▶ [RECORDS SHOWN]:
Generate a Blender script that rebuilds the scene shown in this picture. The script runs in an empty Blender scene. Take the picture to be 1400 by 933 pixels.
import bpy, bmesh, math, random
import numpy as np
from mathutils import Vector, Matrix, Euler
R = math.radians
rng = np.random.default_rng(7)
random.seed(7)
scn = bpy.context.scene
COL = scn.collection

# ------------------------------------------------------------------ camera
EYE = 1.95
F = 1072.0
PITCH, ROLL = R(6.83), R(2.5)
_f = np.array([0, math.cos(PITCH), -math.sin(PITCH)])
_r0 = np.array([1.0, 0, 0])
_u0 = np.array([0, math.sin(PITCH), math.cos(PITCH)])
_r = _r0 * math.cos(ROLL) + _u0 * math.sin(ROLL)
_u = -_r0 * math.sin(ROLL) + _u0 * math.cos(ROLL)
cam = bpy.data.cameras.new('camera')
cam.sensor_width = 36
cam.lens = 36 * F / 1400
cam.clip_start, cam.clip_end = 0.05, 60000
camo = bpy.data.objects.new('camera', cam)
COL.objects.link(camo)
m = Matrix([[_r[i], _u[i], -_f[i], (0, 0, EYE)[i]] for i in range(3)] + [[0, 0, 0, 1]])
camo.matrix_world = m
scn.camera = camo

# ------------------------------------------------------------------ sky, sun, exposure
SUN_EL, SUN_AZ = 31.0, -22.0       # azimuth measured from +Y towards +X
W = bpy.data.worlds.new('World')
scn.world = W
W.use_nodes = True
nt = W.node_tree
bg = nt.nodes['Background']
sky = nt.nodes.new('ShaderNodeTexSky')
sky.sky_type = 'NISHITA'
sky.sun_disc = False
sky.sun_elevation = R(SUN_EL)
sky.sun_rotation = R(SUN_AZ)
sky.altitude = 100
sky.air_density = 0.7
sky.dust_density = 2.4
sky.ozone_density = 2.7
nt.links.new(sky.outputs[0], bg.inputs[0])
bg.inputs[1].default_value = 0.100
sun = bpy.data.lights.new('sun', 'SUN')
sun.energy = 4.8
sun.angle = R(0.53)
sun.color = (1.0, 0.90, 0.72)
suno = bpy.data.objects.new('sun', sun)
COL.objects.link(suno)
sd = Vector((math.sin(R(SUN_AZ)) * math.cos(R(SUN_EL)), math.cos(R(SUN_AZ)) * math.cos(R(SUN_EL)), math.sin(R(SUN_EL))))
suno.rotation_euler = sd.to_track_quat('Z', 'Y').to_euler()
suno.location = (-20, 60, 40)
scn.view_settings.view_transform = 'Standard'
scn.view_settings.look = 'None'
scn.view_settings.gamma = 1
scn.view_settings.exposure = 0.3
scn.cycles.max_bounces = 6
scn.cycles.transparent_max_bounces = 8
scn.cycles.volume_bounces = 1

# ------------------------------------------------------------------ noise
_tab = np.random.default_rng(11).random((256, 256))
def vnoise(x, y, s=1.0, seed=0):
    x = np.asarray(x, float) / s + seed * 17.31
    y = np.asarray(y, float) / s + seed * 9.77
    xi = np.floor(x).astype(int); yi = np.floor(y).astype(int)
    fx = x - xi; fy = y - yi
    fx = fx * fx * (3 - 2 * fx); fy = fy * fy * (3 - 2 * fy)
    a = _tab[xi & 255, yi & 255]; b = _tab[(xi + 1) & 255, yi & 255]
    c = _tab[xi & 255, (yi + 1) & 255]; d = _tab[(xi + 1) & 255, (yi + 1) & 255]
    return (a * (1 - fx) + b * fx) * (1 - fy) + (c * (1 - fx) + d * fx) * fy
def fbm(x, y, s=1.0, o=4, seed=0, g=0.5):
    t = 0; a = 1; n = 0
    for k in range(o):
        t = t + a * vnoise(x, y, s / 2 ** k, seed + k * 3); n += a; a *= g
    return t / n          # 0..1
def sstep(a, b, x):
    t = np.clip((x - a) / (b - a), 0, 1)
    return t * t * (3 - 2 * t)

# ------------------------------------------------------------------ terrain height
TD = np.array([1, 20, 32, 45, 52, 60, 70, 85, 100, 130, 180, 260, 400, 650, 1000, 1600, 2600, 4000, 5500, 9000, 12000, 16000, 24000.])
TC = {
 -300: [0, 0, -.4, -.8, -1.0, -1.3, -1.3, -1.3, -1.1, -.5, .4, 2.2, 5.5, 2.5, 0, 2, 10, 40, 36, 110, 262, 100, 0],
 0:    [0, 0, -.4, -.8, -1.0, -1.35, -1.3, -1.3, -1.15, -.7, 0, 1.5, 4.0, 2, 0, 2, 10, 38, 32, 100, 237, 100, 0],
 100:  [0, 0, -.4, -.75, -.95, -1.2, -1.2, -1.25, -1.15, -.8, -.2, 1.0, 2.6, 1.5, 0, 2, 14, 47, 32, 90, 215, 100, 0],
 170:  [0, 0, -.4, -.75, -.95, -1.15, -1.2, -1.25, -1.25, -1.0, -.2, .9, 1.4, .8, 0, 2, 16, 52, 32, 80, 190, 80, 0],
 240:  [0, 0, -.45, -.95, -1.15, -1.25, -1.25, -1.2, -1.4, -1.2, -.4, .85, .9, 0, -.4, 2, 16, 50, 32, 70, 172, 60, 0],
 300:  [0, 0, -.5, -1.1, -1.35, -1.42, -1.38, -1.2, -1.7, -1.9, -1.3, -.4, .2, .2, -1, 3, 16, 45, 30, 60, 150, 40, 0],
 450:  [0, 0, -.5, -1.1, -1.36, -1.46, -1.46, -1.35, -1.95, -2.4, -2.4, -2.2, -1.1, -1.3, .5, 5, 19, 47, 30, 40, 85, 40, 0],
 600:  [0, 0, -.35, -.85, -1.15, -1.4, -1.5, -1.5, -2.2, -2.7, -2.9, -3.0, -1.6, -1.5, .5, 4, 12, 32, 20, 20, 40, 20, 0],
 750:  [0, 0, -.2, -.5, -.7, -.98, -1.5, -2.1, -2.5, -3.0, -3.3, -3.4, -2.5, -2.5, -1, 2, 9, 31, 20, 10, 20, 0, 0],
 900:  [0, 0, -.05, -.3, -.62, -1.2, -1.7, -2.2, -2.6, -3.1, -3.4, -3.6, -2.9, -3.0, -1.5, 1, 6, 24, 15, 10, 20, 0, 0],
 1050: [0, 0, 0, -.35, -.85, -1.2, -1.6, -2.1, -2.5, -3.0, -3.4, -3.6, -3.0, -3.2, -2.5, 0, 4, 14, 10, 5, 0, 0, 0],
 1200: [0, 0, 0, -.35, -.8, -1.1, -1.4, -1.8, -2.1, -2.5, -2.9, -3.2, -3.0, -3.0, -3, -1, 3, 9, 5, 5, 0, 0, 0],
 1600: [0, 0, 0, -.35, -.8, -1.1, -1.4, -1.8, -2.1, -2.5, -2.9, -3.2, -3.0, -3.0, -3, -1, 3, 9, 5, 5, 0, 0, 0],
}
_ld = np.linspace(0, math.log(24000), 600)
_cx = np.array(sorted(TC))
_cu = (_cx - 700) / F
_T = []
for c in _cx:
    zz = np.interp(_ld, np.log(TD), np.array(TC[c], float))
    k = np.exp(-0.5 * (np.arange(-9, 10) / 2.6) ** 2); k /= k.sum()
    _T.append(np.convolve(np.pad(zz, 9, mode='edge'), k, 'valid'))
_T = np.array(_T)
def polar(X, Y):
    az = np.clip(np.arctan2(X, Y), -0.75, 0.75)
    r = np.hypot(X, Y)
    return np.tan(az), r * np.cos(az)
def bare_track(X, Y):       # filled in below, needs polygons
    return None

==

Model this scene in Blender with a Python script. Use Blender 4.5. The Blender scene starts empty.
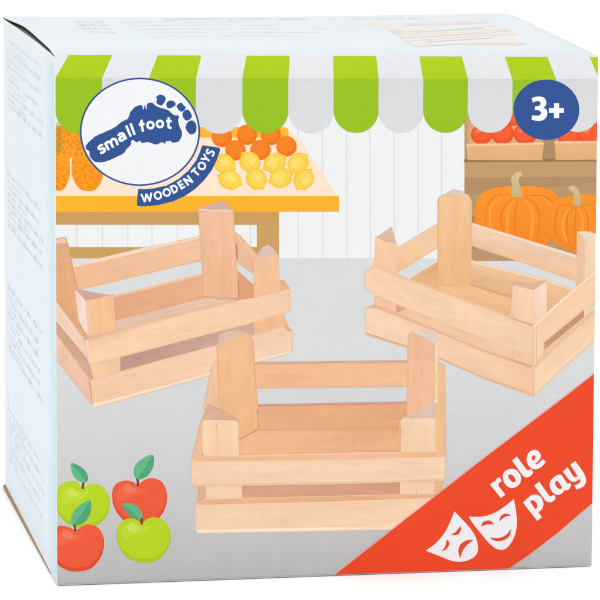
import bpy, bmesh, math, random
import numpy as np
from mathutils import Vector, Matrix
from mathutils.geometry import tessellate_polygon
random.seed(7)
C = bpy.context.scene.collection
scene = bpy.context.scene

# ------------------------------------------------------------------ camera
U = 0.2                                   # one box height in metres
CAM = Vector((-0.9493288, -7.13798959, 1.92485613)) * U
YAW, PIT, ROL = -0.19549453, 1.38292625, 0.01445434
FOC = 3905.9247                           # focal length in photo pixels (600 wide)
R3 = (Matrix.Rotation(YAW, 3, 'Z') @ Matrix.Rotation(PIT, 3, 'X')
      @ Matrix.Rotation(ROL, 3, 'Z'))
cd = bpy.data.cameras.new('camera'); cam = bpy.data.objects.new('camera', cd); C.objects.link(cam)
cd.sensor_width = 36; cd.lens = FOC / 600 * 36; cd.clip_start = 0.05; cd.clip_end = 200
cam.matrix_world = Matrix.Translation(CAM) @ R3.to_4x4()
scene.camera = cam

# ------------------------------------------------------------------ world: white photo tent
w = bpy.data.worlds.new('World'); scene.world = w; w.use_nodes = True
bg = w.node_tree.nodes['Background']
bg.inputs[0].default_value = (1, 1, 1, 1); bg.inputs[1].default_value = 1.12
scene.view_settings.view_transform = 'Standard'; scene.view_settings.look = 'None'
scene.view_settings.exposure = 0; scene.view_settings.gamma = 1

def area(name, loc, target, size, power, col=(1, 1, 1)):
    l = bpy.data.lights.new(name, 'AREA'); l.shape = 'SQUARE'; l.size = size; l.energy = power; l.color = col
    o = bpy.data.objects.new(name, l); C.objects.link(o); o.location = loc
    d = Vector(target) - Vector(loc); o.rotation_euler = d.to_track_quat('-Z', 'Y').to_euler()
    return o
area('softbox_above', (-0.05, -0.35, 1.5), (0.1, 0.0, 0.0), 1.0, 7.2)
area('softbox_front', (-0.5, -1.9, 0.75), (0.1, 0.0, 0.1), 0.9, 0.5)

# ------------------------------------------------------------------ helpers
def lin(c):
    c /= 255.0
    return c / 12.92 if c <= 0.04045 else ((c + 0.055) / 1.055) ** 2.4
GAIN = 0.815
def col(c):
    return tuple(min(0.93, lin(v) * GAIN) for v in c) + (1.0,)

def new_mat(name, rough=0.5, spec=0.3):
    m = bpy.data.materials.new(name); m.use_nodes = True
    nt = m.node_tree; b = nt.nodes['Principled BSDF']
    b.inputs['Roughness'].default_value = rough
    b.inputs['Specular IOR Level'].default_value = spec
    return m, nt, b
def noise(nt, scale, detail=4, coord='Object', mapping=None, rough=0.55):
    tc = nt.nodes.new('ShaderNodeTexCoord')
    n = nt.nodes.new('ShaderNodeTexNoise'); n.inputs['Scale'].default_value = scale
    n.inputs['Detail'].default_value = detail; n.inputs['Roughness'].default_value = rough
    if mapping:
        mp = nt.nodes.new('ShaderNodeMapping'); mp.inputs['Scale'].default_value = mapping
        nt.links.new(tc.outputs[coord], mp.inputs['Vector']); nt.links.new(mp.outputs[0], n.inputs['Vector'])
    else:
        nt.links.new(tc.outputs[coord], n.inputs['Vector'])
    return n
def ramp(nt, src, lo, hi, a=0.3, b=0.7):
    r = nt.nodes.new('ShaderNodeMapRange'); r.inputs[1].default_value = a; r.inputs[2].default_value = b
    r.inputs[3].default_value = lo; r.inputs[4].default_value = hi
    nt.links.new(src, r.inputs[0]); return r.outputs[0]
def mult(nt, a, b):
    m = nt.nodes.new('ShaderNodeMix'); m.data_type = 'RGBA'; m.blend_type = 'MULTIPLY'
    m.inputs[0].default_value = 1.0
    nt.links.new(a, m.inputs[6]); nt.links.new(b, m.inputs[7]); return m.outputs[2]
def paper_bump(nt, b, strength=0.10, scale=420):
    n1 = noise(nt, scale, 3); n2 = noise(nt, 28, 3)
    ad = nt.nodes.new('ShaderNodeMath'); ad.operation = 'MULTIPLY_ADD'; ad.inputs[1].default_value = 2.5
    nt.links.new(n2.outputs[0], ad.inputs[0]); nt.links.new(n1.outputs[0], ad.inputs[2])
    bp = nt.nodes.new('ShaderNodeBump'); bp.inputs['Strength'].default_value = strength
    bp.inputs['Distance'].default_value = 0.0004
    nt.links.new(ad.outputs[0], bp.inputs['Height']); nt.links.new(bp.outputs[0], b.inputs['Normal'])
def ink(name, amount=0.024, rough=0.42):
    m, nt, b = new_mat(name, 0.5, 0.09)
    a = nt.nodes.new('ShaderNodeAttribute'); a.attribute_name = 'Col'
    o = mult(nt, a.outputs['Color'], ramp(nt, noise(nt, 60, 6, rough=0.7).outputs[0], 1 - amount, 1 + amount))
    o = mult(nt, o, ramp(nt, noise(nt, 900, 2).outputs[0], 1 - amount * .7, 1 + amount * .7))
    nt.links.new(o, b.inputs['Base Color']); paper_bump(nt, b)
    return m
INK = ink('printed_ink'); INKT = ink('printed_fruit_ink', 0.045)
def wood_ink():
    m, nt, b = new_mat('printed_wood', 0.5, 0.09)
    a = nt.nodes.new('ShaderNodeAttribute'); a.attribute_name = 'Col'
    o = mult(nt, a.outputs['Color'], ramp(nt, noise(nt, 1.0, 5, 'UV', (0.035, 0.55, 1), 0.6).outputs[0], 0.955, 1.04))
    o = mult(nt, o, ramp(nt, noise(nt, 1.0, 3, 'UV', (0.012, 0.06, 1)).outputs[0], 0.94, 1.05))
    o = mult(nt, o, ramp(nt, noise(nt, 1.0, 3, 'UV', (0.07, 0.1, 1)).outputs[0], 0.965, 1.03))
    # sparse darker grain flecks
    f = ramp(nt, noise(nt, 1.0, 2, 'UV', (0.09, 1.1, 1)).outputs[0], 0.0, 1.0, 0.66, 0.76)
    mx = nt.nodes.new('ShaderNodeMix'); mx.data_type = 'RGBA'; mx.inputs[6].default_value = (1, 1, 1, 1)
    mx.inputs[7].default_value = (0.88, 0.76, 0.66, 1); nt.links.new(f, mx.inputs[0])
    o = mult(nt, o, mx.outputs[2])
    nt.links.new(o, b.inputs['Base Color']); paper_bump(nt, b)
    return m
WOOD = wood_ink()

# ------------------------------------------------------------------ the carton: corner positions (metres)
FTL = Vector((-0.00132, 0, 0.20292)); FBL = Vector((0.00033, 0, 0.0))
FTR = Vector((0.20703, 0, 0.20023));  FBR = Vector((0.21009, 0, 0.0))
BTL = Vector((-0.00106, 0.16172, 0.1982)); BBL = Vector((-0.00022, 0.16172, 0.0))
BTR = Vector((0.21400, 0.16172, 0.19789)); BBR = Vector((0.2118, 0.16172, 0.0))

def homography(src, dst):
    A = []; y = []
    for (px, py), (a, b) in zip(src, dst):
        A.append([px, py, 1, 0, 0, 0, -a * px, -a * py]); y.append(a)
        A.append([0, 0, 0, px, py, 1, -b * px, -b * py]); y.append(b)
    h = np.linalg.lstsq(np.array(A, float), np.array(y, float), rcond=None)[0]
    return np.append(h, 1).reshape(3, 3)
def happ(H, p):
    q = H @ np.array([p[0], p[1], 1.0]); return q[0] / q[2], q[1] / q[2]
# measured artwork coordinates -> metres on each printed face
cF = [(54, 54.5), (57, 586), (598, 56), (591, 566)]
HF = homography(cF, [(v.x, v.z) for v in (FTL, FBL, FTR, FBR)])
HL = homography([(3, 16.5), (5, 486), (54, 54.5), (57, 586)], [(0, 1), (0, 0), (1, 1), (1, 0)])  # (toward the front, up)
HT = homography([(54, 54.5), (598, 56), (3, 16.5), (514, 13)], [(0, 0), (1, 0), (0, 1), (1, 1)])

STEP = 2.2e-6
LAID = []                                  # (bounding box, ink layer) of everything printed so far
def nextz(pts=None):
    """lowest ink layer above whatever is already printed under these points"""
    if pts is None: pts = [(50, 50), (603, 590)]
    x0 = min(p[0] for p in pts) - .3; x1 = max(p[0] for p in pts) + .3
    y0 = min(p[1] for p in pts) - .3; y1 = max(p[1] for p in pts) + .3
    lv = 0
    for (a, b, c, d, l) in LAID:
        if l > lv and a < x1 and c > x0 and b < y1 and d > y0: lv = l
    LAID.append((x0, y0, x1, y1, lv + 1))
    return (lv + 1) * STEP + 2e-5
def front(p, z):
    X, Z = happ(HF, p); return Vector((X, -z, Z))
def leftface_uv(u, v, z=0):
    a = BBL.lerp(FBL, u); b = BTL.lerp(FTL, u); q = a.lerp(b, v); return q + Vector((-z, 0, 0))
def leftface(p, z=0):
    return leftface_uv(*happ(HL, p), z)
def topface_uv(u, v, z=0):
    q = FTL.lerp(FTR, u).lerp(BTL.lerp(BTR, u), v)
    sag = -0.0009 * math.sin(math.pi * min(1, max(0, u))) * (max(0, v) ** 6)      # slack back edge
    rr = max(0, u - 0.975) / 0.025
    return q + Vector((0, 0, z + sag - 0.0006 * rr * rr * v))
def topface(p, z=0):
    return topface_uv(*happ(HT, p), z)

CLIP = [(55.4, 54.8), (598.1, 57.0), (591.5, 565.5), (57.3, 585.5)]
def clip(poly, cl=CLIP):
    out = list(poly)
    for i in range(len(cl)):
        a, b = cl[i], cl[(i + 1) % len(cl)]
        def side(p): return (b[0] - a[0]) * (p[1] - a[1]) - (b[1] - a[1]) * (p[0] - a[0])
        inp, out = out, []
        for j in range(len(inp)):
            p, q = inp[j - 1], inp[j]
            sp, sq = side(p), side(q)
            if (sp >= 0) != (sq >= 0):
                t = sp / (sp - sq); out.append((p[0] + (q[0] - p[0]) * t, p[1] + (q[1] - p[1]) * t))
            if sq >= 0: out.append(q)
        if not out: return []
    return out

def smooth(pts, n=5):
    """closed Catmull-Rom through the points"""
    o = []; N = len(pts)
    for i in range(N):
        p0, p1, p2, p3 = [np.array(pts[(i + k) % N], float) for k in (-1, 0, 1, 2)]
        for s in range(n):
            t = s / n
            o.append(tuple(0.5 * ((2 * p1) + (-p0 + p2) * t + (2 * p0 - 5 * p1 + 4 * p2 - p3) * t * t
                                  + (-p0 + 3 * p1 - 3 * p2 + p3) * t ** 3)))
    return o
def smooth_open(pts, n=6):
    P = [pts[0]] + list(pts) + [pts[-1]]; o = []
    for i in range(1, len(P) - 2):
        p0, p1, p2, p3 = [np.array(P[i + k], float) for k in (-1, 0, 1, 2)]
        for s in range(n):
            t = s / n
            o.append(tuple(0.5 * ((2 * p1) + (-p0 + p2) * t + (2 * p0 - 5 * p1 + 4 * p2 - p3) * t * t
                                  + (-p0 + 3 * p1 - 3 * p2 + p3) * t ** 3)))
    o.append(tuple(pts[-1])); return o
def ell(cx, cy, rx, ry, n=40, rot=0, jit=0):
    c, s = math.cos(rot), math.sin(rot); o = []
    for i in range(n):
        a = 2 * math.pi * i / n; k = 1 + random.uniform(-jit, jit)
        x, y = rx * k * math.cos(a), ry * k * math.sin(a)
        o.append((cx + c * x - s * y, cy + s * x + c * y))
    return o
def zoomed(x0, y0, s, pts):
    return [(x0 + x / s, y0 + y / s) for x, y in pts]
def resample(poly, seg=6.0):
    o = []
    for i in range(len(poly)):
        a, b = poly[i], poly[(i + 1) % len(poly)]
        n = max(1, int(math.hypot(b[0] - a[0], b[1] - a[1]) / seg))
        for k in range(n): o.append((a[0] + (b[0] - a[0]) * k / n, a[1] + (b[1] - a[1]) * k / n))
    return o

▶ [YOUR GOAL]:
Your task is to transcribe exactly the lines starting at the line that contains "Model this scene" and ending at the line that contains "scene = bpy.context.scene", both included. Leave out the pictures.

▶ [WRITTEN SOLUTION]:
Model this scene in Blender with a Python script. Use Blender 4.5. The Blender scene starts empty.
import bpy, bmesh, math, random
import numpy as np
from mathutils import Vector, Matrix
from mathutils.geometry import tessellate_polygon
random.seed(7)
C = bpy.context.scene.collection
scene = bpy.context.scene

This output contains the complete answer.